All Nippon Airways’s longest route, between Tokyo’s Narita Airport and Mexico City, isn’t flown by what you thought it might be. It isn’t flown by the long-legged 787-9. Nor by the mighty 777-300ER, ANAs versions of which have one of the lowest seating densities for the type. No, the longest flight All Nippon Airways flies is flown on the humble 787-8, a type that is rarely flown by the airline outside of East Asia and Oceania, except on a few flights to the United States (HND-SEA, HND-LAX, and until last year or so HND-IAH).
Server: Solo
Airline: All Nippon Airways
Aircraft: Boeing 787-8 Dreamliner
Origin: Narita International Airport, Narita, Japan (NRT)
Destination: Benito Juárez International Airport, Mexico City, Mexico (MEX)
Flight Number: NH180
Route: RJAA-MMMX
Seat: 7K (Business)
Time En Route: 12 Hours 47 Minutes
Waiting to board our aircraft at Narita. All Nippon is the launch customer for Boeing’s shortest Dreamliner, first receiving the type in 2011. Since then, they’ve replaced older widebodies on domestic routes and pioneered new international ones, ranging as far afield as Brussels, Perth, Los Angeles, Seattle, Houston, and yes, Mexico City.

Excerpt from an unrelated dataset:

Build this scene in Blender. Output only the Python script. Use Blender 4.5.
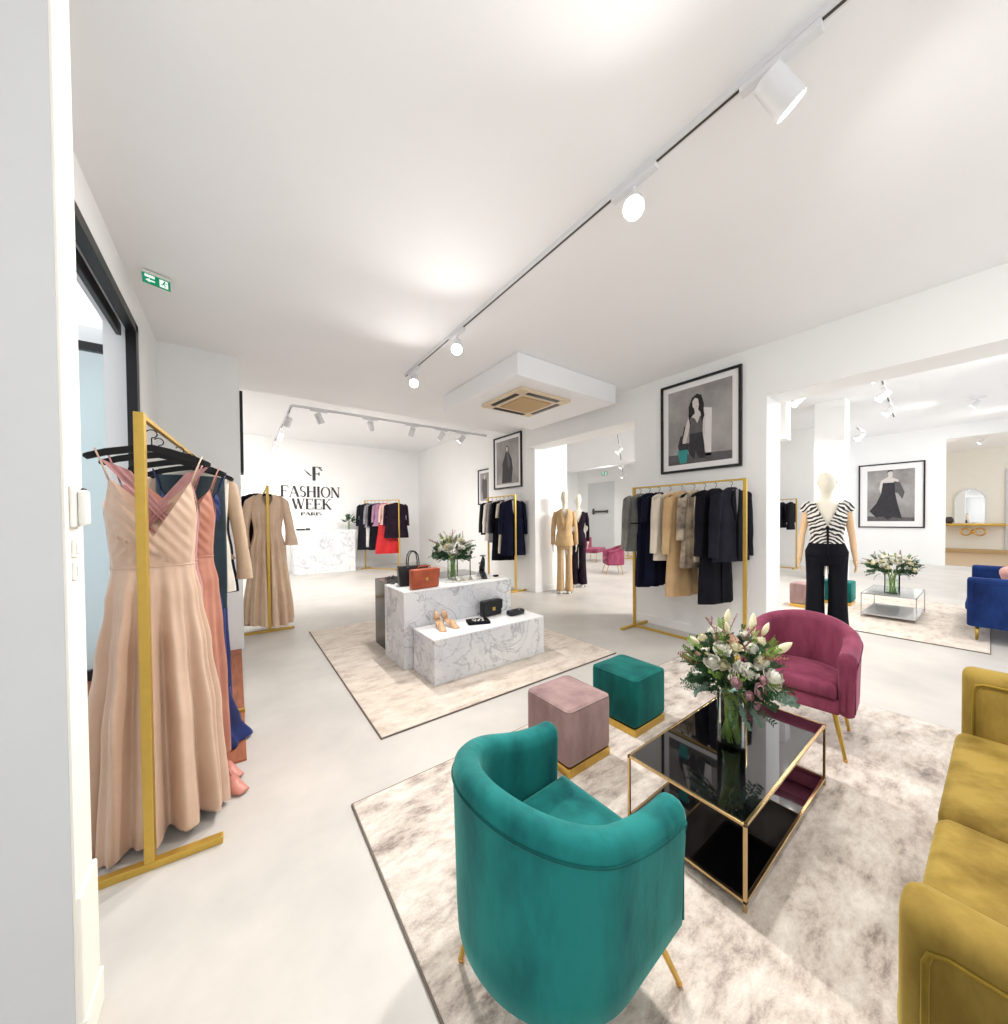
import bpy, bmesh, math, random
from mathutils import Vector, Matrix
random.seed(7)
PI = math.pi
R = math.radians
for o in list(bpy.data.objects):
    bpy.data.objects.remove(o)
SC = bpy.context.scene
COL = SC.collection

# ------------------------------------------------------------------ camera
cam_d = bpy.data.cameras.new('camera')
cam = bpy.data.objects.new('camera', cam_d)
COL.objects.link(cam)
_f, _yaw, _pit, _rol = 361.8, R(36.57), R(0.88), R(-0.52)
cam_d.sensor_fit = 'AUTO'
cam_d.sensor_width = 36.0
cam_d.lens = _f * 36.0 / 1024.0
cam_d.shift_y = (525.3 - 512.0) / 1024.0
cam_d.clip_start = 0.02
cam_d.clip_end = 200
_M = Matrix.Rotation(-_yaw, 4, 'Z') @ Matrix.Rotation(PI/2 - _pit, 4, 'X') @ Matrix.Rotation(_rol, 4, 'Z')
cam.matrix_world = Matrix.Translation((0, 0, 1.4)) @ _M
SC.camera = cam

# ------------------------------------------------------------------ world, exposure
W = bpy.data.worlds.new('daylight')
SC.world = W
W.use_nodes = True
bg = W.node_tree.nodes['Background']
bg.inputs[0].default_value = (0.93, 0.965, 1.0, 1)
bg.inputs[1].default_value = 1.05
SC.view_settings.view_transform = 'Standard'
SC.view_settings.look = 'None'
SC.view_settings.gamma = 1
SC.view_settings.use_curve_mapping = False
SC.view_settings.exposure = 0.58

LAMP_W = 62.0      # watts of one track spotlight
CEIL = 3.2

# ------------------------------------------------------------------ materials
def lin(c):
    c = c / 255.0
    return c / 12.92 if c <= 0.04045 else ((c + 0.055) / 1.055) ** 2.4
def rgb(r, g, b):
    return (lin(r), lin(g), lin(b), 1)
def mat(name, col, rough=0.6, metal=0.0, noise=0.0, nscale=6.0, bump=0.0, bscale=40.0, sheen=0.0,
        spec=0.5, coat=0.0, trans=0.0, emit=0.0, col2=None, stretch=None, lo=0.35, hi=0.65, sheentint=None, ior=1.45):
    m = bpy.data.materials.new(name)
    m.use_nodes = True
    nt = m.node_tree
    b = nt.nodes['Principled BSDF']
    b.inputs['Base Color'].default_value = col
    b.inputs['Roughness'].default_value = rough
    b.inputs['Metallic'].default_value = metal
    b.inputs['Specular IOR Level'].default_value = spec
    b.inputs['Coat Weight'].default_value = coat
    b.inputs['Transmission Weight'].default_value = trans
    b.inputs['IOR'].default_value = ior
    b.inputs['Sheen Weight'].default_value = sheen
    if sheentint: b.inputs['Sheen Tint'].default_value = sheentint
    b.inputs['Sheen Roughness'].default_value = 0.35
    if emit:
        b.inputs['Emission Color'].default_value = col
        b.inputs['Emission Strength'].default_value = emit
    tc = nt.nodes.new('ShaderNodeTexCoord')
    mp = nt.nodes.new('ShaderNodeMapping')
    nt.links.new(tc.outputs['Object'], mp.inputs[0])
    if stretch: mp.inputs['Scale'].default_value = stretch
    if noise or col2:
        n = nt.nodes.new('ShaderNodeTexNoise')
        n.inputs['Scale'].default_value = nscale
        n.inputs['Detail'].default_value = 6
        n.inputs['Roughness'].default_value = 0.6
        nt.links.new(mp.outputs[0], n.inputs['Vector'])
        cr = nt.nodes.new('ShaderNodeValToRGB')
        cr.color_ramp.elements[0].position = lo
        cr.color_ramp.elements[1].position = hi
        if col2 is None:
            col2 = tuple(c * (1 - noise) for c in col[:3]) + (1,)
        cr.color_ramp.elements[0].color = col2
        cr.color_ramp.elements[1].color = col
        nt.links.new(n.outputs['Fac'], cr.inputs[0])
        nt.links.new(cr.outputs[0], b.inputs['Base Color'])
    if bump:
        n2 = nt.nodes.new('ShaderNodeTexNoise')
        n2.inputs['Scale'].default_value = bscale
        n2.inputs['Detail'].default_value = 4
        nt.links.new(mp.outputs[0], n2.inputs['Vector'])
        bp = nt.nodes.new('ShaderNodeBump')
        bp.inputs['Strength'].default_value = bump
        bp.inputs['Distance'].default_value = 0.01
        nt.links.new(n2.outputs['Fac'], bp.inputs['Height'])
        nt.links.new(bp.outputs[0], b.inputs['Normal'])
    return m
def marble_mat():
    m = mat('marble', rgb(226, 226, 228), 0.25)
    nt = m.node_tree; b = nt.nodes['Principled BSDF']
    tc = nt.nodes.new('ShaderNodeTexCoord')
    def vein(scale, width, dist, dark, seed):
        mp = nt.nodes.new('ShaderNodeMapping'); mp.inputs['Location'].default_value = (seed, seed * 1.7, 3)
        mp.inputs['Rotation'].default_value = (0.4, 0.6, 0.5)
        nt.links.new(tc.outputs['Object'], mp.inputs[0])
        n = nt.nodes.new('ShaderNodeTexNoise'); n.inputs['Scale'].default_value = scale
        n.inputs['Detail'].default_value = 8; n.inputs['Roughness'].default_value = 0.55; n.inputs['Distortion'].default_value = dist
        nt.links.new(mp.outputs[0], n.inputs['Vector'])
        s = nt.nodes.new('ShaderNodeMath'); s.operation = 'SUBTRACT'; s.inputs[1].default_value = 0.5
        a = nt.nodes.new('ShaderNodeMath'); a.operation = 'ABSOLUTE'
        nt.links.new(n.outputs['Fac'], s.inputs[0]); nt.links.new(s.outputs[0], a.inputs[0])
        cr = nt.nodes.new('ShaderNodeValToRGB')
        cr.color_ramp.elements[0].position = 0; cr.color_ramp.elements[0].color = (dark, dark, dark * 1.03, 1)
        cr.color_ramp.elements[1].position = width; cr.color_ramp.elements[1].color = (1, 1, 1, 1)
        nt.links.new(a.outputs[0], cr.inputs[0]); return cr
    v1 = vein(2.6, 0.022, 1.2, 0.62, 1.0); v2 = vein(6.0, 0.02, 0.8, 0.78, 4.0)
    n = nt.nodes.new('ShaderNodeTexNoise'); n.inputs['Scale'].default_value = 1.6; n.inputs['Detail'].default_value = 5
    nt.links.new(tc.outputs['Object'], n.inputs['Vector'])
    cr = nt.nodes.new('ShaderNodeValToRGB')
    cr.color_ramp.elements[0].position = .3; cr.color_ramp.elements[0].color = rgb(208, 210, 216)
    cr.color_ramp.elements[1].position = .6; cr.color_ramp.elements[1].color = rgb(238, 238, 238)
    nt.links.new(n.outputs['Fac'], cr.inputs[0])
    def mul(a, c):
        x = nt.nodes.new('ShaderNodeMix'); x.data_type = 'RGBA'; x.blend_type = 'MULTIPLY'; x.inputs[0].default_value = 1
        nt.links.new(a, x.inputs[6]); nt.links.new(c, x.inputs[7]); return x.outputs[2]
    o = mul(mul(cr.outputs[0], v1.outputs[0]), v2.outputs[0])
    nt.links.new(o, b.inputs['Base Color'])
    return m
def rug_mat(name, light, mid, dark, sc=3.0):
    m = mat(name, light, 0.95, bump=0.5, bscale=140, sheen=0.3)
    nt = m.node_tree; b = nt.nodes['Principled BSDF']
    tc = nt.nodes.new('ShaderNodeTexCoord')
    mp = nt.nodes.new('ShaderNodeMapping'); mp.inputs['Scale'].default_value = (1.0, 2.2, 1); mp.inputs['Rotation'].default_value = (0, 0, 0.5)
    nt.links.new(tc.outputs['Object'], mp.inputs[0])
    n = nt.nodes.new('ShaderNodeTexNoise'); n.inputs['Scale'].default_value = sc; n.inputs['Detail'].default_value = 9
    n.inputs['Roughness'].default_value = 0.76; n.inputs['Distortion'].default_value = 0.15
    nt.links.new(mp.outputs[0], n.inputs['Vector'])
    cr = nt.nodes.new('ShaderNodeValToRGB'); e = cr.color_ramp.elements
    e[0].position = 0.34; e[0].color = dark
    e[1].position = 0.62; e[1].color = light
    k = e.new(0.47); k.color = mid
    nt.links.new(n.outputs['Fac'], cr.inputs[0]); nt.links.new(cr.outputs[0], b.inputs['Base Color'])
    return m
def velvet(name, c, d, hl, rough=0.75):
    return mat(name, c, rough, col2=d, nscale=6, sheen=0.55, sheentint=hl, bump=0.15, bscale=30, lo=0.32, hi=0.60, stretch=(1, 1, .4), spec=0.2)

M = {}
M['wall'] = mat('wall_paint', rgb(246, 246, 245), 0.75, noise=0.02, nscale=2)
M['wall_cream'] = mat('cream_trim_paint', rgb(242, 238, 228), 0.6, noise=0.02)
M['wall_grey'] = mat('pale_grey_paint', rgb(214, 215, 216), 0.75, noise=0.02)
M['ceiling'] = mat('ceiling_paint', rgb(247, 247, 248), 0.85, noise=0.015, nscale=1.5)
M['floor'] = mat('polished_concrete', rgb(210, 205, 198), 0.38, col2=rgb(190, 186, 181), nscale=1.3, lo=.3, hi=.62, bump=0.03, bscale=12, spec=.4)
M['marble'] = marble_mat()
M['white_top'] = mat('white_lacquer', rgb(246, 246, 246), 0.3)
M['gold'] = mat('brushed_gold', rgb(214, 178, 92), 0.28, 1.0, noise=0.1, nscale=25)
M['gold_paint'] = mat('gold_painted_steel', rgb(212, 176, 86), 0.38, 0.75, noise=0.08, nscale=25)
M['brass'] = mat('polished_brass', rgb(226, 176, 96), 0.2, 1.0, noise=.06)
M['champ_gold'] = mat('champagne_gold_metal', rgb(205, 176, 128), 0.25, 1.0, noise=.05)
M['rug'] = rug_mat('mottled_rug_pile', rgb(236, 229, 220), rgb(208, 196, 185), rgb(142, 128, 120), 4.2)
M['rug2'] = rug_mat('mottled_beige_pile', rgb(232, 222, 208), rgb(216, 202, 188), rgb(184, 166, 152), 4.2)
M['rug_edge'] = mat('rug_binding', rgb(120, 110, 100), 0.9, noise=.2)
M['teal'] = velvet('teal_velvet', rgb(28, 122, 118), rgb(8, 82, 84), rgb(130, 200, 190))
M['teal_pipe'] = velvet('teal_piping', rgb(14, 92, 88), rgb(8, 66, 66), rgb(90, 170, 160))
M['green'] = velvet('petrol_velvet', rgb(14, 104, 98), rgb(6, 70, 70), rgb(100, 180, 170))
M['taupe'] = velvet('taupe_velvet', rgb(164, 138, 134), rgb(132, 106, 106), rgb(210, 190, 190))
M['rose'] = velvet('rose_velvet', rgb(150, 74, 98), rgb(112, 44, 68), rgb(220, 160, 180))
M['rose_pipe'] = velvet('rose_piping', rgb(116, 42, 70), rgb(90, 30, 54), rgb(190, 120, 150))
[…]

Taxiing for takeoff and seated in a superb business class seat, albeit one that’s starting to show its age.
Screaming Trent 1000 departure off of Runway 16R
Climbing over the Pacific
Sun going down as we head east
After a very relaxing, quiet night over the Pacific, we’re cruising down California. Here, Los Angeles is visible to the west.
At the northern end of the Gulf of California
Final descent into the Valley of Mexico
Landing on a hot day in Mexico City
Parked at Terminal 1, with the volcanoes Popocatépetl (The Smoking Mountain) and Iztaccíhuatl (The White Lady) in the background. Mexico City and the Valley of Mexico are surrounded by volcanoes and mountains, as part of the Trans-Mexican Volcanic Belt, part of the larger Ring of Fire.